▶ [Scenes as source code]

Begin

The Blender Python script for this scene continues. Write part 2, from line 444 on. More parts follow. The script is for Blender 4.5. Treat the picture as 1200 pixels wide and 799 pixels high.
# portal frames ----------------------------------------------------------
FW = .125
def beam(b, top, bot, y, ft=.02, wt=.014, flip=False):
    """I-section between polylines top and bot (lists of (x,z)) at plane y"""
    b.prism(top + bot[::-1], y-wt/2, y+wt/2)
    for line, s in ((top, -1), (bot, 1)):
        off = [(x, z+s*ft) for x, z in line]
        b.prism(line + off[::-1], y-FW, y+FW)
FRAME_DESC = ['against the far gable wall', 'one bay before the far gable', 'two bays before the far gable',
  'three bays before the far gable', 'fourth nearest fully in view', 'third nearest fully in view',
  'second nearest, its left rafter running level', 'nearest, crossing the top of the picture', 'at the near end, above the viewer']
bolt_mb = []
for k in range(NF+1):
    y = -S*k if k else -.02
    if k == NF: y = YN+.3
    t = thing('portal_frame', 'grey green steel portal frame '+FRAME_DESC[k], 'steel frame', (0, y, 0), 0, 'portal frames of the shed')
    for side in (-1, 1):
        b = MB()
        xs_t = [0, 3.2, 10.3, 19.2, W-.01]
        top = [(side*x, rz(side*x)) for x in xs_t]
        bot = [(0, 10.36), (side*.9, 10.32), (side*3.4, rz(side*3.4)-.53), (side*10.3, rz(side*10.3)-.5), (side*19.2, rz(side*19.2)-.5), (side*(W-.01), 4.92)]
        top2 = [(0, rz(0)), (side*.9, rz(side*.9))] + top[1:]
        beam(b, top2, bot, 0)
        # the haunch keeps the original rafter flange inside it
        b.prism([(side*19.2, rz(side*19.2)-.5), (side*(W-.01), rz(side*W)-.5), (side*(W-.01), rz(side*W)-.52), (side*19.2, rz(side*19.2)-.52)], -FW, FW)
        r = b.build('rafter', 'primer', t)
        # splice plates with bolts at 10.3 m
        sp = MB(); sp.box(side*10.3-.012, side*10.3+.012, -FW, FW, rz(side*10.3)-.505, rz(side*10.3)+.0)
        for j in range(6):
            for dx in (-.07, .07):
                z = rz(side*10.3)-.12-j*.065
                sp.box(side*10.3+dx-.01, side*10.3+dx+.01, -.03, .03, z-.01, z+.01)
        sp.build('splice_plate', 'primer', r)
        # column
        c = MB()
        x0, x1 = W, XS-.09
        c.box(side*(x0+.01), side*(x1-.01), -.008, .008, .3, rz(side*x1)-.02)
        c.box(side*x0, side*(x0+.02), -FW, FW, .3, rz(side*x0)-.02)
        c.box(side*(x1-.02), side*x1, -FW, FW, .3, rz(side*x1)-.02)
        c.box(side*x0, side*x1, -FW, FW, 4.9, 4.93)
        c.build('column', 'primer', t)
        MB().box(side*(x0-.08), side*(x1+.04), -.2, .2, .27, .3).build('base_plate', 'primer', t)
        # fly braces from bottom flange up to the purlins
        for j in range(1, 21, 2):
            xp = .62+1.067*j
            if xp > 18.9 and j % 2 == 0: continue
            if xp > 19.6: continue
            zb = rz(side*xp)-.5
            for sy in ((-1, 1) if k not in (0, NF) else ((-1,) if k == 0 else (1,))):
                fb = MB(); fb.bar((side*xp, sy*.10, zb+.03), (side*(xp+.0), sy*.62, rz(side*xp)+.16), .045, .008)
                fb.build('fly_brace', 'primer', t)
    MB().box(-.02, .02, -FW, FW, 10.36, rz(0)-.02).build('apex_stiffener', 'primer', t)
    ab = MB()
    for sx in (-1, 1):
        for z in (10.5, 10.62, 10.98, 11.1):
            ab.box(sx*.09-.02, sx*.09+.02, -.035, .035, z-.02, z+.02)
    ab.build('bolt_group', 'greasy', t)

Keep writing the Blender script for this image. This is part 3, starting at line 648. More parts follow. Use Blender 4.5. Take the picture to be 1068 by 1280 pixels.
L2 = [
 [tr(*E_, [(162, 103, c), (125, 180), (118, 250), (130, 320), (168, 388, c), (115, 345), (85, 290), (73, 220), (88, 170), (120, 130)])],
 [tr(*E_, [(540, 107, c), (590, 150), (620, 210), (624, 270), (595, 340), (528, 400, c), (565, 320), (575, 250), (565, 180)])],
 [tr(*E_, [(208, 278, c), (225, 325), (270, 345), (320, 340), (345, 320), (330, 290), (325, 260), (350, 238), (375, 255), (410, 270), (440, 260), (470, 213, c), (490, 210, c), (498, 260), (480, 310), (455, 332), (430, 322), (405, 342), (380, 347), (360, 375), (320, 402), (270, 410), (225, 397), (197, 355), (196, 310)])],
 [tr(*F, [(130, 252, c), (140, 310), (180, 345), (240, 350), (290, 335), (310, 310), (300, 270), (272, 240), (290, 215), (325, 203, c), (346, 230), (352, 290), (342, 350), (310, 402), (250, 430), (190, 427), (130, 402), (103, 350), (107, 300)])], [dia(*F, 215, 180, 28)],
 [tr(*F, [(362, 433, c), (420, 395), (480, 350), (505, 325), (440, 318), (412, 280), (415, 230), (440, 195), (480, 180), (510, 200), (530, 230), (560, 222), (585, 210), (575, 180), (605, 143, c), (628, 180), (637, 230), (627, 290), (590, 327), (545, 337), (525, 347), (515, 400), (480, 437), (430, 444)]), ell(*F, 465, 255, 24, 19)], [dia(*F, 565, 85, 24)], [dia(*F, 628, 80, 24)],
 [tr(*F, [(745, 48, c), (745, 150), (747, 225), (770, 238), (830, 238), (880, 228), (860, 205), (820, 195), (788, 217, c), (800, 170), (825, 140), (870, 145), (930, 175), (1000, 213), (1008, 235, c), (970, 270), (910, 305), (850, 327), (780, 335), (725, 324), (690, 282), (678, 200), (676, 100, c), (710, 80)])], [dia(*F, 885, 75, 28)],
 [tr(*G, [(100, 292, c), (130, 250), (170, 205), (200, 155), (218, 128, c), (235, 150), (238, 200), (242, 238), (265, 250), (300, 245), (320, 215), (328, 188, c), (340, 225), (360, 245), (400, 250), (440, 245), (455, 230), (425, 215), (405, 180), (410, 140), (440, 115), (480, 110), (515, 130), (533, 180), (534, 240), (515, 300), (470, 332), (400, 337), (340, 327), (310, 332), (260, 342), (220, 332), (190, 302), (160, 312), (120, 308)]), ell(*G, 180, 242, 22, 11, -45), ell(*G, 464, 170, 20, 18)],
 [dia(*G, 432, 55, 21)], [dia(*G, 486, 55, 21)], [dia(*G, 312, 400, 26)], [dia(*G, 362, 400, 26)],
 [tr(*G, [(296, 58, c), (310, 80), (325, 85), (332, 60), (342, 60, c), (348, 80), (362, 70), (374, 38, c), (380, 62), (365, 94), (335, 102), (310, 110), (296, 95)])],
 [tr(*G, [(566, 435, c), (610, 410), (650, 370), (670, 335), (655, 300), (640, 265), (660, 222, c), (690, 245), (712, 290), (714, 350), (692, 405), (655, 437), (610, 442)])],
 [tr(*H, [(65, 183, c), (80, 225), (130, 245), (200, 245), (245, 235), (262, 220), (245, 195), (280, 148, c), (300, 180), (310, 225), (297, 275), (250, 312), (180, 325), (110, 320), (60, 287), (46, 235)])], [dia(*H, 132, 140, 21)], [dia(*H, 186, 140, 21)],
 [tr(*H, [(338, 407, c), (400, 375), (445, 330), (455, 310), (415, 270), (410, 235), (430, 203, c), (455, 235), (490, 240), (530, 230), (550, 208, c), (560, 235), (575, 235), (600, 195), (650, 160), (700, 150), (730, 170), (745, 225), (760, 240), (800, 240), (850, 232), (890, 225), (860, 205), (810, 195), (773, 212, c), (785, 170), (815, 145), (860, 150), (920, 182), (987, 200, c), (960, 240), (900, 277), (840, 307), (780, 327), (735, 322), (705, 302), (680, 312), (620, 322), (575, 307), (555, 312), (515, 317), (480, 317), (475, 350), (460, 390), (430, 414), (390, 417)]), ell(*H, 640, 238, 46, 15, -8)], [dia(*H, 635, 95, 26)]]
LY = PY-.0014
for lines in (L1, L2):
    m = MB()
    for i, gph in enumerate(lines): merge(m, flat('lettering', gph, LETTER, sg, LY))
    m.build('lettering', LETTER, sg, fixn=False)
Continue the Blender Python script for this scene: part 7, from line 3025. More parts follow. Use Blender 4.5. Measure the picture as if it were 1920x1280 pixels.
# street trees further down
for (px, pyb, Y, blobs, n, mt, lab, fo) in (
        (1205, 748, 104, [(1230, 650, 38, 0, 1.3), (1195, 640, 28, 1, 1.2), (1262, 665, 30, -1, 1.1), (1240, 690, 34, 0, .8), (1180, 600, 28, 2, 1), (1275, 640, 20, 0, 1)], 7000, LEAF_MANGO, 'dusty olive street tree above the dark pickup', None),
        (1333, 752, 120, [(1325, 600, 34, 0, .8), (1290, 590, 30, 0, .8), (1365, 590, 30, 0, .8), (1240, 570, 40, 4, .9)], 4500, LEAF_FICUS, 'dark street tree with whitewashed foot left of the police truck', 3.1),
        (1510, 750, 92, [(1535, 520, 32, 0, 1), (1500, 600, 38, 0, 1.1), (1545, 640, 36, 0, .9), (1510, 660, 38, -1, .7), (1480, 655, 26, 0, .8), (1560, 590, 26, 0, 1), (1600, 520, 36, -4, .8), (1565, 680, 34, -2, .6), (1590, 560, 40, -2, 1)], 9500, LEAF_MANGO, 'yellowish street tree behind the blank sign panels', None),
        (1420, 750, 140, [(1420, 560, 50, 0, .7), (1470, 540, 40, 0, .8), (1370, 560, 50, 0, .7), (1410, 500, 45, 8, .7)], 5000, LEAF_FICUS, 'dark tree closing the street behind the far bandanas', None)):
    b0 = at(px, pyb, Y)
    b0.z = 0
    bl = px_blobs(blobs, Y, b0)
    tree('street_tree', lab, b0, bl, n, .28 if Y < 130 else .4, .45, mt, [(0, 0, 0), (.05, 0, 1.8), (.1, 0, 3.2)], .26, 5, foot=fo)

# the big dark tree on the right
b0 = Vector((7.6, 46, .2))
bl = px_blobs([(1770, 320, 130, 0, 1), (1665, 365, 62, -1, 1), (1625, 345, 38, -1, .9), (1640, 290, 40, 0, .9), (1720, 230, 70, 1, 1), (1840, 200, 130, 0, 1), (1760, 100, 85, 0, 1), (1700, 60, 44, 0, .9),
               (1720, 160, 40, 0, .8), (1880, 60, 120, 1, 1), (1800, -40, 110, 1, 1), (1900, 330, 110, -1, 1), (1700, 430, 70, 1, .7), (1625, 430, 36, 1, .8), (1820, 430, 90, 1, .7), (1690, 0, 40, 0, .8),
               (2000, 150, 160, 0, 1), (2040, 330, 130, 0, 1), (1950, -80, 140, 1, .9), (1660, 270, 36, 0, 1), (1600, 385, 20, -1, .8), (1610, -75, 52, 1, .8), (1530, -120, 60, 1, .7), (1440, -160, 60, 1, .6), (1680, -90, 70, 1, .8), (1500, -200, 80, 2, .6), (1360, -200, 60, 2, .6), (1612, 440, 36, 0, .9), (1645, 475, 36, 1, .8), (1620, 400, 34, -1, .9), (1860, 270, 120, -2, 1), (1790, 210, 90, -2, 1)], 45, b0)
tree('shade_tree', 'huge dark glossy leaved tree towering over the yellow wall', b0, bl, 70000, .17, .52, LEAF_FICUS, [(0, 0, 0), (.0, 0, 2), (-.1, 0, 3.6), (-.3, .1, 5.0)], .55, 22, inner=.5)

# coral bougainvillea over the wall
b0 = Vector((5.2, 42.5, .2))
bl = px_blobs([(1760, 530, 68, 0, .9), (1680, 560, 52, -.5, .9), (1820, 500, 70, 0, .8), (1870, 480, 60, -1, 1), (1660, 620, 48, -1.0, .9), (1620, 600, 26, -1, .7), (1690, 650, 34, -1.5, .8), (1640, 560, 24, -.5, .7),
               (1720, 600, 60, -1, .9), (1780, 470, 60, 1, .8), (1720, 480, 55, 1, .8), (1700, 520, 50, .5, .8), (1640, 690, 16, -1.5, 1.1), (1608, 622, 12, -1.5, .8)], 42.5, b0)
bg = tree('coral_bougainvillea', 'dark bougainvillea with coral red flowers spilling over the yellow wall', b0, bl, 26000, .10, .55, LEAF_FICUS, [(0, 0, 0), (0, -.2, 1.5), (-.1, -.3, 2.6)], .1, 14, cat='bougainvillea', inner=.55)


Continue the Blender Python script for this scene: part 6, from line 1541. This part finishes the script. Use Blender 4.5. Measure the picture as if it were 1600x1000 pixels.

End

▶ [PROBLEM TO WORK ON]
Using the listing above, show every line that includes the string "More".

▶ [WRITTEN RESPONSE]
The Blender Python script for this scene continues. Write part 2, from line 444 on. More parts follow. The script is for Blender 4.5. Treat the picture as 1200 pixels wide and 799 pixels high.
Keep writing the Blender script for this image. This is part 3, starting at line 648. More parts follow. Use Blender 4.5. Take the picture to be 1068 by 1280 pixels.
Continue the Blender Python script for this scene: part 7, from line 3025. More parts follow. Use Blender 4.5. Measure the picture as if it were 1920x1280 pixels.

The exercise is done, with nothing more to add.